Puerto Rico imposes stricter controls on private capital funds.
- The San Juan Daily Star

- 4 hours ago
- 2 min read
By THE STAR STAFF
The Puerto Rico Department of Economic Development and Commerce (DDEC by its acronym in Spanish) has imposed stricter controls on private capital funds under the island’s Incentives Code (Act 60‑2019) to ensure that the tax benefits tied to those investment vehicles translate directly into productive economic activity, business expansion and job creation.
The new measures were formalized through Administrative Order DDEC 2026‑002, signed by DDEC Secretary Sebastián Negrón Reichard. According to the agency, the order responds to growing questions and concerns regarding the eligibility of certain investments and seeks to establish clearer parameters for administering and deploying private capital within Puerto Rico’s economy.
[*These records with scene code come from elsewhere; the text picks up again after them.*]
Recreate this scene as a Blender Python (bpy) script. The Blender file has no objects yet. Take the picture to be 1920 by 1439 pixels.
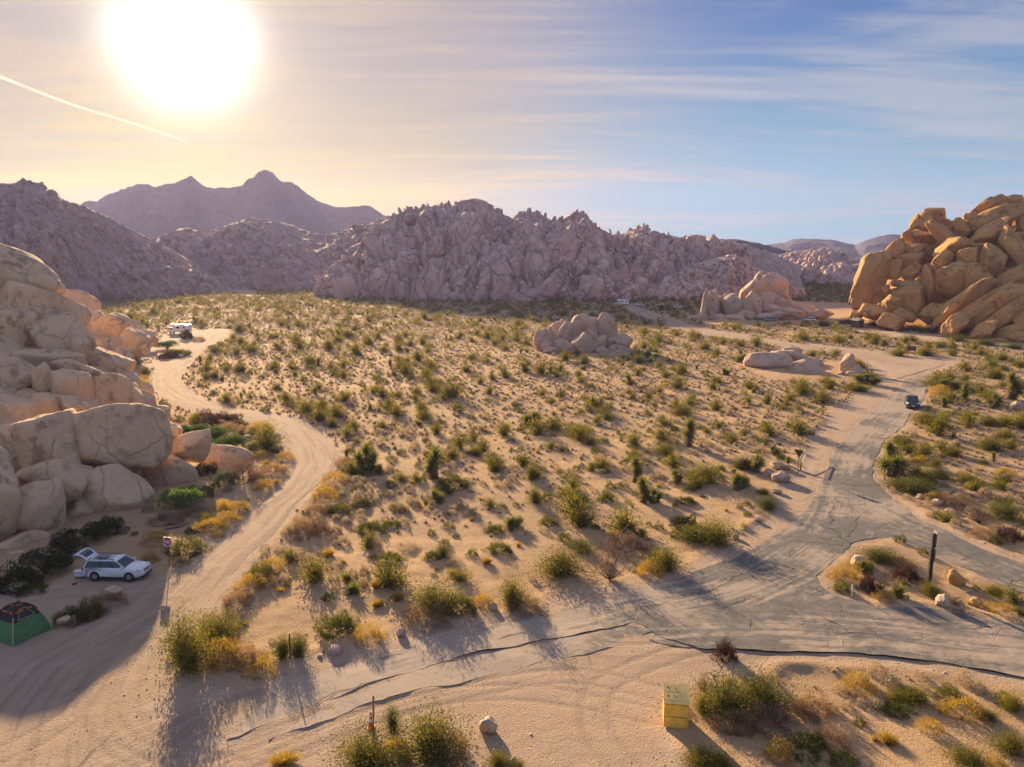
import bpy, bmesh, math, random
import numpy as np
from mathutils import Vector, Matrix, Euler
R = math.radians
PI = math.pi
scene = bpy.context.scene
COL = scene.collection

# ------------------------------------------------------------------ camera
CAM_H, PITCH, FPX = 25.5, R(9.7), 1460.0       # metres, tilt, focal length in pixels of the 1920 px frame
cam_d = bpy.data.cameras.new('camera')
cam_d.lens = FPX / 1920 * 36; cam_d.sensor_width = 36
cam_d.clip_start = 0.5; cam_d.clip_end = 30000
cam = bpy.data.objects.new('camera', cam_d); COL.objects.link(cam)
cam.location = (0, 0, CAM_H); cam.rotation_euler = (PI / 2 - PITCH, 0, 0)
scene.camera = cam

# ------------------------------------------------------------------ sky, sun, exposure
SUN_EL, SUN_AZ = R(13.2), R(-21.7)             # azimuth measured from +Y towards +X
SUNV = Vector((math.sin(SUN_AZ) * math.cos(SUN_EL), math.cos(SUN_AZ) * math.cos(SUN_EL), math.sin(SUN_EL)))
vs = scene.view_settings
vs.view_transform = 'Standard'; vs.look = 'None'; vs.gamma = 1; vs.use_curve_mapping = False
vs.exposure = 1.6
world = bpy.data.worlds.new('World'); scene.world = world; world.use_nodes = True
wn, wl = world.node_tree.nodes, world.node_tree.links
wn.clear()

def wnode(t, **kw):
    n = wn.new(t)
    for k, v in kw.items(): setattr(n, k, v)
    return n
def wmath(op, a, b=None, c=None, clamp=False):
    n = wn.new('ShaderNodeMath'); n.operation = op; n.use_clamp = clamp
    for i, v in enumerate((a, b, c)):
        if v is None: continue
        if isinstance(v, (int, float)): n.inputs[i].default_value = v
        else: wl.new(v, n.inputs[i])
    return n.outputs[0]
def wmix(fac, a, b, mode='MIX'):
    n = wn.new('ShaderNodeMix'); n.data_type = 'RGBA'; n.blend_type = mode
    for s, v in ((n.inputs[0], fac), (n.inputs[6], a), (n.inputs[7], b)):
        if isinstance(v, (int, float)): s.default_value = v
        elif isinstance(v, tuple): s.default_value = (*v, 1)
        else: wl.new(v, s)
    return n.outputs[2]
def wsmooth(v, a, b, o0=0, o1=1):
    n = wn.new('ShaderNodeMapRange'); n.interpolation_type = 'SMOOTHSTEP'
    wl.new(v, n.inputs[0]); n.inputs[1].default_value = a; n.inputs[2].default_value = b
    n.inputs[3].default_value = o0; n.inputs[4].default_value = o1
    return n.outputs[0]
sky = wnode('ShaderNodeTexSky', sky_type='NISHITA')
sky.sun_disc = False; sky.sun_elevation = SUN_EL; sky.sun_rotation = SUN_AZ
sky.air_density = 1.0; sky.dust_density = 1.2; sky.ozone_density = 1.5; sky.altitude = 1200
tc = wnode('ShaderNodeTexCoord')
dn = wnode('ShaderNodeVectorMath', operation='NORMALIZE'); wl.new(tc.outputs['Generated'], dn.inputs[0])
dv = dn.outputs[0]
dt = wnode('ShaderNodeVectorMath', operation='DOT_PRODUCT'); wl.new(dv, dt.inputs[0]); dt.inputs[1].default_value = SUNV
ang = wmath('MULTIPLY', wmath('ARCCOSINE', wmath('MINIMUM', dt.outputs['Value'], 0.999999)), 180 / PI)   # degrees from the sun
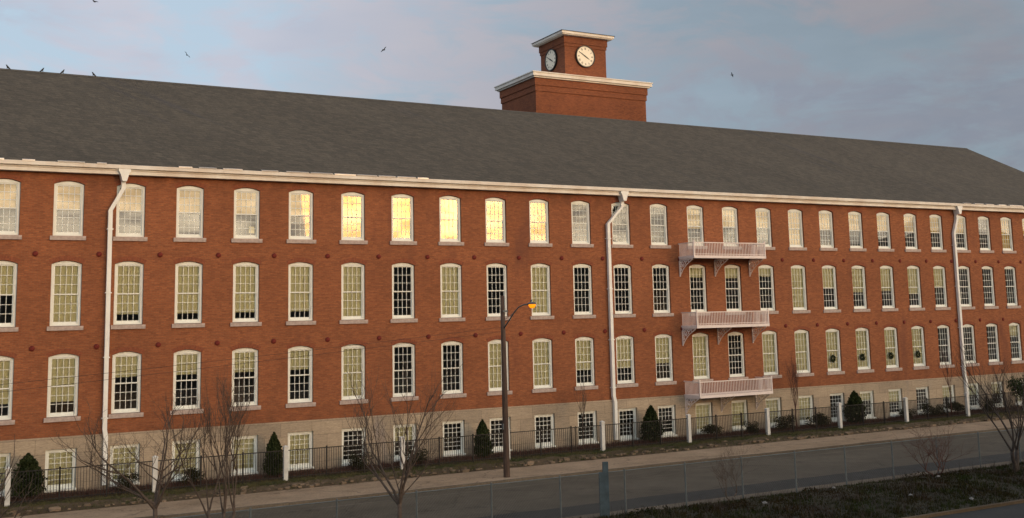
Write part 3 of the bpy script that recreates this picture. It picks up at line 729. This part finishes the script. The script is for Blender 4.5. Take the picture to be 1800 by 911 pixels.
def stem_me(h=.3, r=.04):
    mb = MB(); mb.tube([(0, 0, -.1), (0, 0, h)], [r, r*.6], 6); return me_of(mb, 'stem', M['barkdark'])
ckit = [conifer_kit(s) for s in (1, 2, 3)]; skit = [shrub_kit(s, 'shrub') for s in (5, 6, 7)]; stm = stem_me()
def plant(name, me, x, y, z, w, h, label, cat, group, rz):
    o = empty(name, (x, y, z), label, cat, group, rz)
    f = bpy.data.objects.new('foliage', me); COL.objects.link(f); f.parent = o; f.scale = (w, w, h)
    s = bpy.data.objects.new('stem', stm); COL.objects.link(s); s.parent = o
    return o
CON = [(1.22, .30, 1.35, 1.72, 'widest conical evergreen, behind the fence at the far left end of the facade'),
       (11.47, .2, .95, 1.95, 'narrow conical evergreen behind the fence beside the white post left of the large bare tree'),
       (22.12, .2, .95, 1.85, 'conical evergreen just left of the timber lamp pole'),
       (32.5, .2, 1.2, 1.95, 'dark conical evergreen just right of the middle downpipe'),
       (47.87, .2, 1.3, 1.95, 'conical evergreen right of the balconies, farthest from the viewer')]
for i, (x, z, w, h, lb) in enumerate(CON): plant('conical_evergreen', ckit[i % 3], x, -.95, z, w, h, lb, 'evergreen', 'conical evergreens along the facade', i*1.3)
SH = [(5.1, .6, .72, 'small round shrub right of the left downpipe foot'), (7.7, .7, .75, 'small round shrub between the first two bare trees, under the fourth basement window'),
      (15.65, .8, .75, 'loose low shrub left of the large bare tree'), (18.35, .9, .72, 'low shrub behind the large bare tree'),
      (36.75, .8, .72, 'round shrub under the left end of the balconies'), (39.37, .7, .66, 'small round shrub under the right half of the balconies'),
      (42.07, .8, .85, 'round shrub just right of the balconies beside the reddish sapling'), (44.63, .95, .85, 'shrub left of the white post before the farthest conical evergreen'),
      (52.4, .9, .62, 'lowest dark shrub right of the farthest conical evergreen'), (54.6, .95, .82, 'round shrub midway between the farthest conical evergreen and the right downpipe'),
      (57.0, .95, .84, 'dark shrub just left of the right downpipe'), (59.9, .9, .84, 'dark shrub just right of the right downpipe')]
for i, (x, w, h, lb) in enumerate(SH): plant('round_shrub', skit[i % 3], x, -1.05, .18, w*1.5, h*1.15, lb, 'shrub', 'round shrubs along the facade', i*.9)
plant('ivy_clump', shrub_kit(11, 'ivy'), 61.4, -2.5, 1.1, 1.7, 1.5, 'dark glossy leafy clump high beside the last white fence post', 'bush', None, 0)

def tree_mesh(seed, fork, height, spread, levels=4, r0=.07, stems=1, lean=0, upright=.5, density=1.0):
    """trunk (to the fork) and branches as two meshes, origin at the ground"""
    r = random.Random(seed); tr = MB(); br = MB()
    def grow(p, d, ln, rad, lev, mb):
        n = 4; pts = [p.copy()]; q = p.copy(); dd = d.copy()
        for i in range(n):
            dd = (dd+Vector((r.gauss(0, .10), r.gauss(0, .10), r.gauss(0, .07)+.05*upright))).normalized(); q = q+dd*ln/n; pts.append(q.copy())
        mb.tube(pts, [rad*(1-.5*i/n) for i in range(n+1)], 6 if lev < 2 else 4 if lev < 3 else 3, False)
        if lev >= levels: return
        nb = max(2, int((5 if lev == 0 else 4 if lev == 1 else 4)*density+r.uniform(-.5, .9)))
        for k in range(nb):
            t = r.uniform(.3, 1.0) if k else 1.0
            i = min(n, max(1, int(round(t*n)))); s = pts[i]
            az = r.uniform(0, 6.28); sp = r.uniform(.35, .85) if k else .2
            side = Vector((cos(az), sin(az), r.uniform(-.1, .4))).normalized()
            nd = (dd*(1-sp*.55)+side*sp*spread+Vector((0, 0, upright*.4))).normalized()
            grow(s, nd, ln*r.uniform(.55, .78), max(.0035, rad*(.5 if k else .6)), lev+1, br)
    for s in range(stems):
        a = 6.28*s/max(1, stems)+.4; off = Vector((cos(a), sin(a), 0))*(0.12 if stems > 1 else 0)
        top = off+Vector((lean+off.x*2.4, off.y*2.4, fork))
        pts = [off+Vector((0, 0, -.25)), off*1.2+Vector((lean*.2, 0, fork*.35)), off+(top-off)*.7+Vector((r.gauss(0, .03), 0, 0)), top]
        tr.tube(pts, [r0*1.35, r0*1.1, r0, r0*.92], 8)
        nb = 5 if stems == 1 else 3
        for k in range(nb):
            az = 6.28*k/nb+r.uniform(-.4, .4); sp = r.uniform(.35, .75)*spread if k else .1
            d = Vector((cos(az)*sp, sin(az)*sp, 1)).normalized()
            grow(top-Vector((0, 0, r.uniform(0, .12)*fork)), d, (height-fork)*r.uniform(.42, .58), r0*r.uniform(.5, .72), 1, br)
    return tr, br
def tree(name, loc, label, cat, m, **kw):
    tr, br = tree_mesh(**kw); o = empty(name, loc, label, cat)
    tr.build('trunk', m, o, True); br.build('branches', m, o, True); return o
tree('bare_tree', (3.0, -19, .15), 'bare spreading tree with grey forked trunk at the lower left, before the second fence post', 'tree', M['bark'], seed=21, fork=2.25, height=5.0, spread=1.6, r0=.065, levels=5, density=.85)
tree('bare_tree', (4.75, -19.3, .15), 'bare tree of several thin upright stems, right of the forked tree at the lower left', 'tree', M['bark'], seed=5, fork=1.9, height=4.9, spread=.5, r0=.042, stems=3, levels=5, upright=1.0, density=.8)
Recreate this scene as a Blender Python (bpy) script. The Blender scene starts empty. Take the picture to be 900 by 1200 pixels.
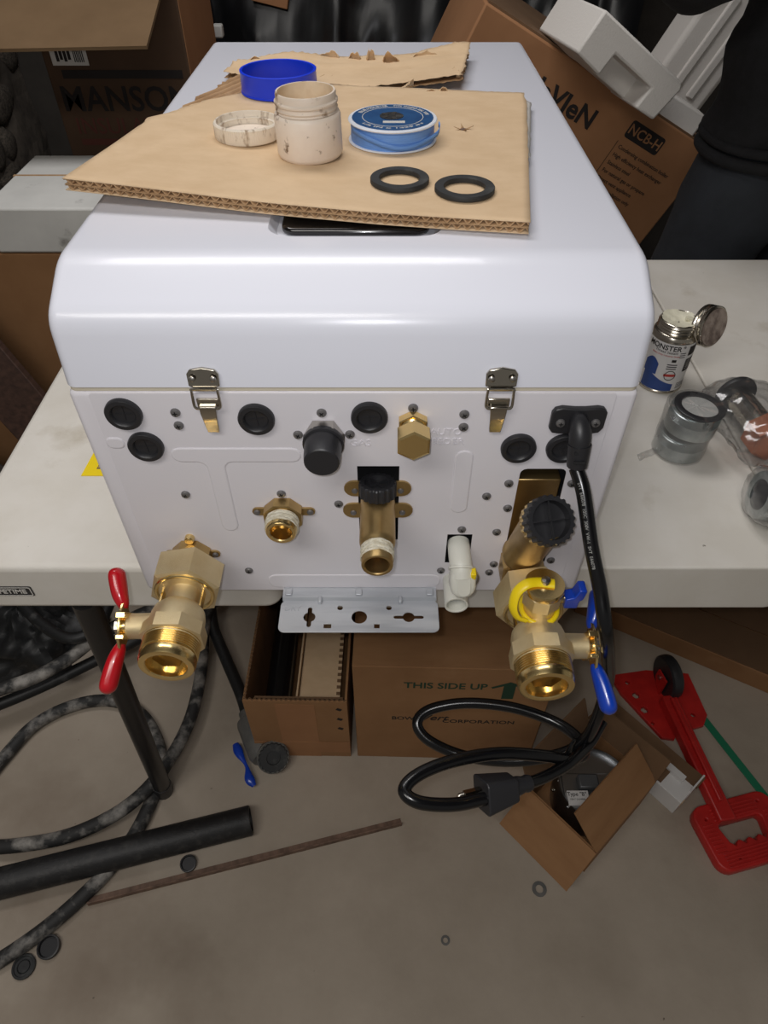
import bpy, bmesh, math, random
from mathutils import Matrix, Vector, noise

# ---------------------------------------------------------------- camera, world, light
scene = bpy.context.scene
C = scene.collection
PI = math.pi
R = math.radians

cam_d = bpy.data.cameras.new('camera')
cam_d.sensor_fit = 'VERTICAL'
cam_d.sensor_height = 36.0
cam_d.lens = 794 / 1200 * 36.0
cam_d.clip_start = 0.01
cam = bpy.data.objects.new('camera', cam_d)
C.objects.link(cam)
cam.location = (0, 0, 1.296)
cam.rotation_euler = (R(90 - 46), 0, 0)
scene.camera = cam

world = bpy.data.worlds.new('world')
scene.world = world
world.use_nodes = True
bg = world.node_tree.nodes['Background']
bg.inputs[0].default_value = (1.0, 0.95, 0.88, 1)
bg.inputs[1].default_value = 0.15


def lamp(name, kind, loc, energy, color, rot=(0, 0, 0), **kw):
    d = bpy.data.lights.new(name, kind)
    d.energy = energy
    d.color = color
    for k, v in kw.items():
        setattr(d, k, v)
    o = bpy.data.objects.new(name, d)
    C.objects.link(o)
    o.location = loc
    o.rotation_euler = rot
    return o


# two ceiling fixtures of the basement, and the torch of the phone that took the picture
lamp('ceiling_lamp', 'AREA', (-0.28, 1.12, 2.30), 12.5, (1.0, 0.97, 0.96), shape='RECTANGLE', size=1.2, size_y=0.4)
lamp('front_ceiling_lamp', 'AREA', (-0.55, -0.45, 2.25), 13.0, (1.0, 0.96, 0.91), shape='RECTANGLE', size=1.2, size_y=0.4)
lamp('phone_torch', 'POINT', (-0.014, 0.0, 1.312), 4.0, (0.97, 0.97, 1.0), shadow_soft_size=0.006)

vs = scene.view_settings
vs.view_transform = 'Standard'
vs.look = 'None'
vs.gamma = 1
vs.use_curve_mapping = False
vs.exposure = 0.0

XC, YF, ZT = -0.0235, 0.427, 0.737
ZC = ZT + 0.332
rnd = random.Random(7)

# ---------------------------------------------------------------- materials


def lin(c):
    def f(u):
        u /= 255.0
        return u / 12.92 if u <= 0.04045 else ((u + 0.055) / 1.055) ** 2.4
    return (f(c[0]), f(c[1]), f(c[2]), 1)


def mat(name, col, rough=0.5, metal=0.0, col2=None, scale=20.0, stretch=(1, 1, 1), detail=4.0, ramp=(0.35, 0.65),
        bump=0.0, bscale=None, bstretch=None, coat=0.0, trans=0.0, alpha=1.0, spec=None, col3=None, scale3=5.0, ramp3=(0.55, 0.7), sss=0.0, rough2=None, speck=None):
    m = bpy.data.materials.new(name)
    m.use_nodes = True
    nt = m.node_tree
    n, l = nt.nodes, nt.links
    b = n['Principled BSDF']
    b.inputs['Base Color'].default_value = lin(col)
    b.inputs['Roughness'].default_value = rough
    b.inputs['Metallic'].default_value = metal
    b.inputs['Coat Weight'].default_value = coat
    b.inputs['Coat Roughness'].default_value = 0.08
    b.inputs['Transmission Weight'].default_value = trans
    b.inputs['Alpha'].default_value = alpha
    if spec is not None:
        b.inputs['Specular IOR Level'].default_value = spec
    if sss:
        b.inputs['Subsurface Weight'].default_value = sss
        b.inputs['Subsurface Radius'].default_value = (0.01, 0.01, 0.01)
    tc = n.new('ShaderNodeTexCoord')

    def nz(sc, st, det):
        mp = n.new('ShaderNodeMapping')
        mp.inputs['Scale'].default_value = st
        l.new(tc.outputs['Object'], mp.inputs['Vector'])
        t = n.new('ShaderNodeTexNoise')
        t.inputs['Scale'].default_value = sc
        t.inputs['Detail'].default_value = det
        t.inputs['Roughness'].default_value = 0.6
        l.new(mp.outputs[0], t.inputs['Vector'])
        return t

    def rp(t, a, bb):
        mr = n.new('ShaderNodeMapRange')
        mr.inputs['From Min'].default_value = a
        mr.inputs['From Max'].default_value = bb
        l.new(t.outputs['Fac'], mr.inputs['Value'])
        return mr
    src = None
    if col2 is not None:
        f = rp(nz(scale, stretch, detail), *ramp)
        mx = n.new('ShaderNodeMix')
        mx.data_type = 'RGBA'
        mx.inputs['A'].default_value = lin(col)
        mx.inputs['B'].default_value = lin(col2)
        l.new(f.outputs[0], mx.inputs['Factor'])
        src = mx
        if rough2 is not None:
            mr = n.new('ShaderNodeMix')
            mr.inputs['A'].default_value = rough
            mr.inputs['B'].default_value = rough2
            l.new(f.outputs[0], mr.inputs['Factor'])
            l.new(mr.outputs['Result'], b.inputs['Roughness'])
    if col3 is not None:
        f = rp(nz(scale3, (1, 1, 1.0001), 6.0), *ramp3)
        mx = n.new('ShaderNodeMix')
        mx.data_type = 'RGBA'
        if src is None:
            mx.inputs['A'].default_value = lin(col)
        else:
            l.new(src.outputs['Result'], mx.inputs['A'])
        mx.inputs['B'].default_value = lin(col3)
        l.new(f.outputs[0], mx.inputs['Factor'])
        src = mx
    if speck:
        f = rp(nz(speck[1], (1, 1, 1.0002), 3.0), speck[2], speck[2] + 0.03)
        mx = n.new('ShaderNodeMix')
        mx.data_type = 'RGBA'
        l.new(src.outputs['Result'], mx.inputs['A'])
        mx.inputs['B'].default_value = lin(speck[0])
        l.new(f.outputs[0], mx.inputs['Factor'])
        src = mx
    if src is not None:
        l.new(src.outputs['Result'], b.inputs['Base Color'])
    if bump:
        t = nz(bscale or scale, bstretch or stretch, 6.0)
        bp = n.new('ShaderNodeBump')
        bp.inputs['Strength'].default_value = min(1.0, bump)
        bp.inputs['Distance'].default_value = 0.002 * max(1.0, bump)
        l.new(t.outputs['Fac'], bp.inputs['Height'])
        l.new(bp.outputs[0], b.inputs['Normal'])
    return m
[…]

Developed in coordination with the Office of the Commissioner of Financial Institutions and the Treasury Department, the guidelines are designed to strengthen transparency, consistency, and the overall effectiveness of the program while safeguarding the financial integrity of the funds and maximizing their economic impact.
Private capital funds play a key role in Puerto Rico’s economic development strategy by providing accredited investors with a vehicle to channel capital into companies operating on the island. In return, investors may claim tax deductions for contributions used to finance industrial or commercial activity. However, DDEC identified gaps in definitions and operational criteria that, while legally permissible, could result in investments lacking meaningful economic impact.
To address this, the order introduces detailed definitions for three types of entities: The first is private entities or businesses engaged directly in economic activity in Puerto Rico, generating at least 80% of their income from real commercial operations with employees, facilities, or assets on the island. Only investments in active entities qualify for tax incentive purposes.
The second are passive entities, which earn income primarily from financial returns -- such as dividends, interest, royalties, rent, or capital gains -- and do not generate direct economic activity in Puerto Rico. Although funds may invest in passive entities, such investments do not qualify for tax incentives.
A third category is mixed entities, which combine active and passive activities. They may qualify for incentives only when at least 80% of their income is derived from active economic operations.
For the first time, the government has created explicit criteria to determine whether a fund’s investment genuinely promotes business activity, limiting incentives strictly to investments in active or qualifying mixed entities.
Another major component of the order is the prevention of “capital recycling” -- a practice in which investors contribute capital to a fund only for those same resources to flow back into companies they already control, without creating new economic activity.
Under the new rules, private capital funds generally may not invest in entities linked to any investor holding 20% or more of the fund, unless the investment is directed toward new business activity, significant expansion or job creation.